## DATA PROVIDED
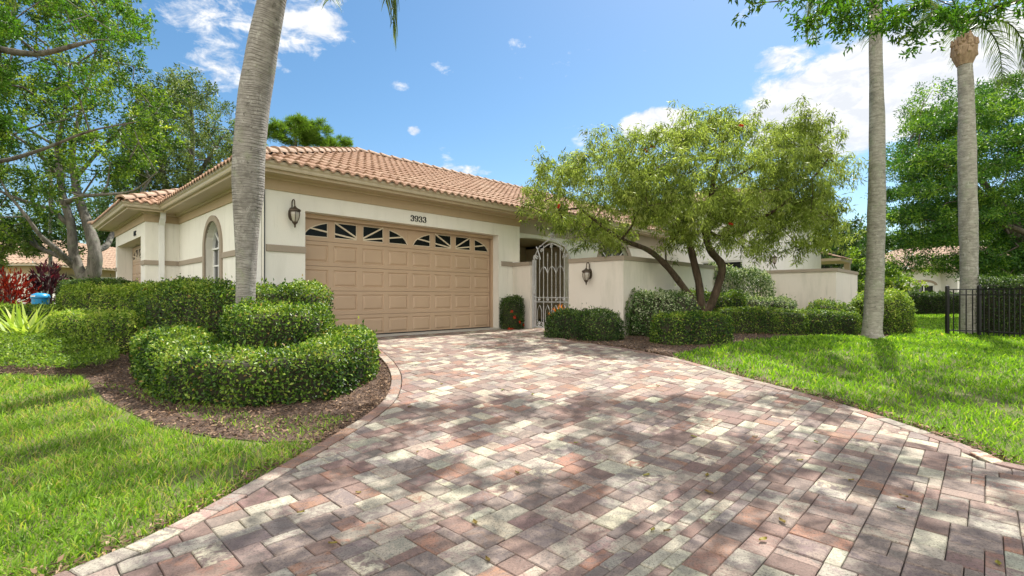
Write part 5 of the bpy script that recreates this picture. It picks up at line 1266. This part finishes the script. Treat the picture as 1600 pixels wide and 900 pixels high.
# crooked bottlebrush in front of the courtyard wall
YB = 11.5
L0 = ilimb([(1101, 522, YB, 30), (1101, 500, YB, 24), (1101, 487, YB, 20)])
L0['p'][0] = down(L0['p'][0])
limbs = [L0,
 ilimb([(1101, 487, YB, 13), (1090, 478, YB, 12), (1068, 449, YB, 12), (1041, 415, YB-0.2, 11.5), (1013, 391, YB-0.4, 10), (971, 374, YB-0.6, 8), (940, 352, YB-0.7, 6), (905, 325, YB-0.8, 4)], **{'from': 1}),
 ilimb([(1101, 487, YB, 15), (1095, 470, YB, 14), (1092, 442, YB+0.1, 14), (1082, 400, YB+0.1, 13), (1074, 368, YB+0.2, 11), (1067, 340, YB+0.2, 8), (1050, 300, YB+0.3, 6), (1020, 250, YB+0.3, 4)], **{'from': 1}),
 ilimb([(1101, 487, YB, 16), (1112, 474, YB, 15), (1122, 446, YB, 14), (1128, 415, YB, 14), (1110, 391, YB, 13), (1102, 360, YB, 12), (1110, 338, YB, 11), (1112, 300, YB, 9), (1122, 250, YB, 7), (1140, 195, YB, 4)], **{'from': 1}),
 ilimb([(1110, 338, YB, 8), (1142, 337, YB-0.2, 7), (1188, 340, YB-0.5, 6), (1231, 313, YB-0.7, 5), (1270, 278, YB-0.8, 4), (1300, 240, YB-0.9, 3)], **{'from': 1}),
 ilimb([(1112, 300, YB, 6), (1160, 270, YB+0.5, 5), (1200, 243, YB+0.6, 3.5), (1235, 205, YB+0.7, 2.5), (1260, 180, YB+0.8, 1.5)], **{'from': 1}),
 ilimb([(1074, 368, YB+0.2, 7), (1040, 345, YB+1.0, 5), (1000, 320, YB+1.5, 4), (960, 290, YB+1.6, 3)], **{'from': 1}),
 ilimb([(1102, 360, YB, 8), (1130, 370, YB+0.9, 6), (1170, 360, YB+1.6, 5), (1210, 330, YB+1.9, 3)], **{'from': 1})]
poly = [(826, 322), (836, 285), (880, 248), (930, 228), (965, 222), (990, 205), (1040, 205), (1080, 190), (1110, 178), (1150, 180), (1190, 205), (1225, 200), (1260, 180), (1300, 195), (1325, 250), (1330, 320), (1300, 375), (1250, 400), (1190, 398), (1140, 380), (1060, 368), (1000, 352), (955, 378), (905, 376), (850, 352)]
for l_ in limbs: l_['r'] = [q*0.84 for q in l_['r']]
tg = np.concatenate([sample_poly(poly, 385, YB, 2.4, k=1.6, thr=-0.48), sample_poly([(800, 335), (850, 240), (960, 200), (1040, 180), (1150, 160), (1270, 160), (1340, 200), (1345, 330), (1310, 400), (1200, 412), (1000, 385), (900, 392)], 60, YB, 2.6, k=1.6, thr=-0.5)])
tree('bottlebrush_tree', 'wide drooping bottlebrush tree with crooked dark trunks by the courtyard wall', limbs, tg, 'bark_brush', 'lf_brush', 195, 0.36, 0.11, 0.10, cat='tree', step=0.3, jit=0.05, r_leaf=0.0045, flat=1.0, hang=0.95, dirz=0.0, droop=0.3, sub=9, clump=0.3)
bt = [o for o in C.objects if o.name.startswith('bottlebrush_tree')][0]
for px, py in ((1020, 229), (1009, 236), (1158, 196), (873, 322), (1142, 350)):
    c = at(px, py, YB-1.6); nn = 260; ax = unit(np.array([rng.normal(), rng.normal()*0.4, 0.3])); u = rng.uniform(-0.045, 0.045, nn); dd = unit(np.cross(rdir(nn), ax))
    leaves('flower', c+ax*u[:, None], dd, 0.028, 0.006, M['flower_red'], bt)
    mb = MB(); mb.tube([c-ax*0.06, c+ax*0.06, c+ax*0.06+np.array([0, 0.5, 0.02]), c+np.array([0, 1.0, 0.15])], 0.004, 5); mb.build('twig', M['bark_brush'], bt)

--

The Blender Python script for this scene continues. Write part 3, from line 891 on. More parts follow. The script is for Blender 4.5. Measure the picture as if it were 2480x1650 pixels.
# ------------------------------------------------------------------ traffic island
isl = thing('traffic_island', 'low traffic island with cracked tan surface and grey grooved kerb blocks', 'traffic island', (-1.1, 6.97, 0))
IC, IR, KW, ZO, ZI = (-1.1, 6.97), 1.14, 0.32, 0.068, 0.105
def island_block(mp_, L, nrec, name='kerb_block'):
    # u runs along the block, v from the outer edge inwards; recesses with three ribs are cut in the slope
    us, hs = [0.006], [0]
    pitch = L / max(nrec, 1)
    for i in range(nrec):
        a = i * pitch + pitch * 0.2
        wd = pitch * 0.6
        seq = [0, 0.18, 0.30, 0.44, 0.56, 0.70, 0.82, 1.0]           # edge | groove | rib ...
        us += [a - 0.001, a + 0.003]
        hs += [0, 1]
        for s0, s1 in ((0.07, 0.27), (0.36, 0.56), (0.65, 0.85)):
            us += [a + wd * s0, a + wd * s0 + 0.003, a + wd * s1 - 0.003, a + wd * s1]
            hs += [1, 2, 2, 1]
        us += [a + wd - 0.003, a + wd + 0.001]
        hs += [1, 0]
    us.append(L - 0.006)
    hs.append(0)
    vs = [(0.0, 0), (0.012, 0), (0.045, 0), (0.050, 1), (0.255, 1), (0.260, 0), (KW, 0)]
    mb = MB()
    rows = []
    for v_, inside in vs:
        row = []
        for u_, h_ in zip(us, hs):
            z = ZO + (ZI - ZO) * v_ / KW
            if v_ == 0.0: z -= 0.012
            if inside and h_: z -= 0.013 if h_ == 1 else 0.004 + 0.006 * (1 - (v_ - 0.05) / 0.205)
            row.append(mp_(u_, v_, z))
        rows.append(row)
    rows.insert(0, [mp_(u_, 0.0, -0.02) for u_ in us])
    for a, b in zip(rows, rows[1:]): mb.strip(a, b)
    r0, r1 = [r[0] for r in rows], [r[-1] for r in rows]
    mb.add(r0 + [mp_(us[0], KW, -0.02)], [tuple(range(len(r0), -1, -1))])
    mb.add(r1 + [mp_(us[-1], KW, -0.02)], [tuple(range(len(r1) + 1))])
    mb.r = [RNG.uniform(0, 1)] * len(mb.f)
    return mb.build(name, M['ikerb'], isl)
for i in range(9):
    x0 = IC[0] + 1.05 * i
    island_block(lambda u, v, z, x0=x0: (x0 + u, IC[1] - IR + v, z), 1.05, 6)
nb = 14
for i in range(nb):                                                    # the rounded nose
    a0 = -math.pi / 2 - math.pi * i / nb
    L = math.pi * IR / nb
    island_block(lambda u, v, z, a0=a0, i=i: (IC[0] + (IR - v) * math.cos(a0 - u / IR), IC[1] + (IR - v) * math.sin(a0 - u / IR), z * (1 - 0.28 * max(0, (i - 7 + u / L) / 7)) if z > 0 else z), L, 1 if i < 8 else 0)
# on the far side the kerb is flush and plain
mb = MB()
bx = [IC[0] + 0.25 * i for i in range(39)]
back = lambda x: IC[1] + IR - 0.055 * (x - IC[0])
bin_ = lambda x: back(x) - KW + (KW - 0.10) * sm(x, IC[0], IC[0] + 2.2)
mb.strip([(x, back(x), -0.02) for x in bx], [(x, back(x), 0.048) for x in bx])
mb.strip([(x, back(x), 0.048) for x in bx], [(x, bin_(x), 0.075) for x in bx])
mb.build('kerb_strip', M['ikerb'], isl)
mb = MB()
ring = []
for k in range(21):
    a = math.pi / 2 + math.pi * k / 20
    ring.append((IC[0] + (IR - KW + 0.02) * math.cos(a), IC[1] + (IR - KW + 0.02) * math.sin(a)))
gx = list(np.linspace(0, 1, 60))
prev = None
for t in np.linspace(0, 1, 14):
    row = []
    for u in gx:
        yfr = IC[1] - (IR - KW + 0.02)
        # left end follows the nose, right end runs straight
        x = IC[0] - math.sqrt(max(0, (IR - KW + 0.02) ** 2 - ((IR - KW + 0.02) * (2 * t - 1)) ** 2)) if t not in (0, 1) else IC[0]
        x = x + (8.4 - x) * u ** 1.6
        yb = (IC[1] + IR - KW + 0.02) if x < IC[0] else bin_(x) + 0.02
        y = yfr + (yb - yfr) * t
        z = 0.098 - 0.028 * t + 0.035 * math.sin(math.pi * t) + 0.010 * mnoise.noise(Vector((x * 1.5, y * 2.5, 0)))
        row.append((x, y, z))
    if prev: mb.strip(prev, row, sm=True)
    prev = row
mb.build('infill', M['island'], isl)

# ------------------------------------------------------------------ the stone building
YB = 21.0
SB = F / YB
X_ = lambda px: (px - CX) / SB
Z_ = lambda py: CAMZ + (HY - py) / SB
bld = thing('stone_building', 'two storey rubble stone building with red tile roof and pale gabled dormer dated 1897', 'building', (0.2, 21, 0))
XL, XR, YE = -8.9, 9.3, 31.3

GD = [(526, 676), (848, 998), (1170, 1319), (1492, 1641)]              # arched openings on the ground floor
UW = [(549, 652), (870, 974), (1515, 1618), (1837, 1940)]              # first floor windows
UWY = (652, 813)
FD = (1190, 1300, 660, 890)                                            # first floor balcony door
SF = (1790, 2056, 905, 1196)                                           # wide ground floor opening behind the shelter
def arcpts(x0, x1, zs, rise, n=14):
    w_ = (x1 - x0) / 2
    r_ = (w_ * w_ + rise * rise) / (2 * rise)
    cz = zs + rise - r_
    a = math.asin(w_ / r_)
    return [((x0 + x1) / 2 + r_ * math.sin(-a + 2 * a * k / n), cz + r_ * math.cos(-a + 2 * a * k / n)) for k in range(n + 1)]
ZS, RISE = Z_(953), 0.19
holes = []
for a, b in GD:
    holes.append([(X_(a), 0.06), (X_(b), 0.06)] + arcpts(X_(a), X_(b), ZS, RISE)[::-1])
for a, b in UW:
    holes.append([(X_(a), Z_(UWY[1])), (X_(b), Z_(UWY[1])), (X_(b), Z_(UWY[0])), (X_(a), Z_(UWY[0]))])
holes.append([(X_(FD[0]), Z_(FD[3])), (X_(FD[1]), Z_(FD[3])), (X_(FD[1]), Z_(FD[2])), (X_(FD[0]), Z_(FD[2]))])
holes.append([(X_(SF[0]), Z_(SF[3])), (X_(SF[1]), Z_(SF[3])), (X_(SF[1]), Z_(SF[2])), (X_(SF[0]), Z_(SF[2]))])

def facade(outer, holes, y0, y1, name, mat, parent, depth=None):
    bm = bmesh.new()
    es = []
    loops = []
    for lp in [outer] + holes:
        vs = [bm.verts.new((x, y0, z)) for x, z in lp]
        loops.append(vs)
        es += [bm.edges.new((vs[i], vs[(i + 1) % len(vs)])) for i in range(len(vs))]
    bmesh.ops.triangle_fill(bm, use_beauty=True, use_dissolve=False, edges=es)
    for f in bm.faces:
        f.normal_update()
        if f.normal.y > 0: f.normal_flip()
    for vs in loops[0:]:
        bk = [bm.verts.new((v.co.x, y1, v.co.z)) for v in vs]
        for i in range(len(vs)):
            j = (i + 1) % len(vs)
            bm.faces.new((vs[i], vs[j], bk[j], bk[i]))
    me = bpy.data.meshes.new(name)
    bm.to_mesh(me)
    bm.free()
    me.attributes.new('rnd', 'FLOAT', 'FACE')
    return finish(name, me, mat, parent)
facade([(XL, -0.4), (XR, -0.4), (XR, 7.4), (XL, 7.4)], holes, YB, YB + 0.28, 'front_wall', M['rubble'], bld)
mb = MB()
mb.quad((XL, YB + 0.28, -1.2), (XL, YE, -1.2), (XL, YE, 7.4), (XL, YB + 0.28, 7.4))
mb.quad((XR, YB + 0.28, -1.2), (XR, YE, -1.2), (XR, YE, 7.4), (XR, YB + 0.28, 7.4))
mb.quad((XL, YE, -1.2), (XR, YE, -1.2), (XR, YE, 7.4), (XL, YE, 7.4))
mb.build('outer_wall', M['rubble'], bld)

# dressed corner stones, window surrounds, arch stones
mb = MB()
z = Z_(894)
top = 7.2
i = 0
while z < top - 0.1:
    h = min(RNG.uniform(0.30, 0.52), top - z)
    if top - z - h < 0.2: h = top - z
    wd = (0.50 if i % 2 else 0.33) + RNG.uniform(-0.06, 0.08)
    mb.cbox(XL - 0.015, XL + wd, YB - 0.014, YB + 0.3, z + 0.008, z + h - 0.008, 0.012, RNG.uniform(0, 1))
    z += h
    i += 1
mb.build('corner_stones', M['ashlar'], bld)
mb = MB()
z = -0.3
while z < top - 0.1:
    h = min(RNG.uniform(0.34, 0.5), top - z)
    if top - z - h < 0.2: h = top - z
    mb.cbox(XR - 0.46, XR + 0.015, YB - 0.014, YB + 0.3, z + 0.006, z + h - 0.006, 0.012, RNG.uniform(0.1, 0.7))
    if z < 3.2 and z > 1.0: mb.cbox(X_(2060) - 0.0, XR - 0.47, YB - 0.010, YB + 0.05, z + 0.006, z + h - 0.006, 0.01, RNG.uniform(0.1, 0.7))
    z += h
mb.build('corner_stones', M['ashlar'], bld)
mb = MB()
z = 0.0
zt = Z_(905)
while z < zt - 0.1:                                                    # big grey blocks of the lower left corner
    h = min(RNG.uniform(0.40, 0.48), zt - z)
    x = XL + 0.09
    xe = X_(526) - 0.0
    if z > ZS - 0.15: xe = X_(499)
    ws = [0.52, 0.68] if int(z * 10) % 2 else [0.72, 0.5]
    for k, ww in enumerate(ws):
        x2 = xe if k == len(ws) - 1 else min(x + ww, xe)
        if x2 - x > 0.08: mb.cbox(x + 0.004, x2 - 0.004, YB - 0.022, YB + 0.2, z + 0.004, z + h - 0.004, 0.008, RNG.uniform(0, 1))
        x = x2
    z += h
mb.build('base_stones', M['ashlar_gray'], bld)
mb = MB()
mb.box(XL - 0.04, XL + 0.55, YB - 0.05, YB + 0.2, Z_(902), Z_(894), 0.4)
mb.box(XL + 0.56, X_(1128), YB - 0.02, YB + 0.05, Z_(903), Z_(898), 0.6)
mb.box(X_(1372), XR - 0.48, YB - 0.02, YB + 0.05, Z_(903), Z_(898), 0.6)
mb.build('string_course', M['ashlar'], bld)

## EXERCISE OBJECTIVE
Look through the records and gather each line with the word "part".

## ANSWER
Write part 5 of the bpy script that recreates this picture. It picks up at line 1266. This part finishes the script. Treat the picture as 1600 pixels wide and 900 pixels high.
The Blender Python script for this scene continues. Write part 3, from line 891 on. More parts follow. The script is for Blender 4.5. Measure the picture as if it were 2480x1650 pixels.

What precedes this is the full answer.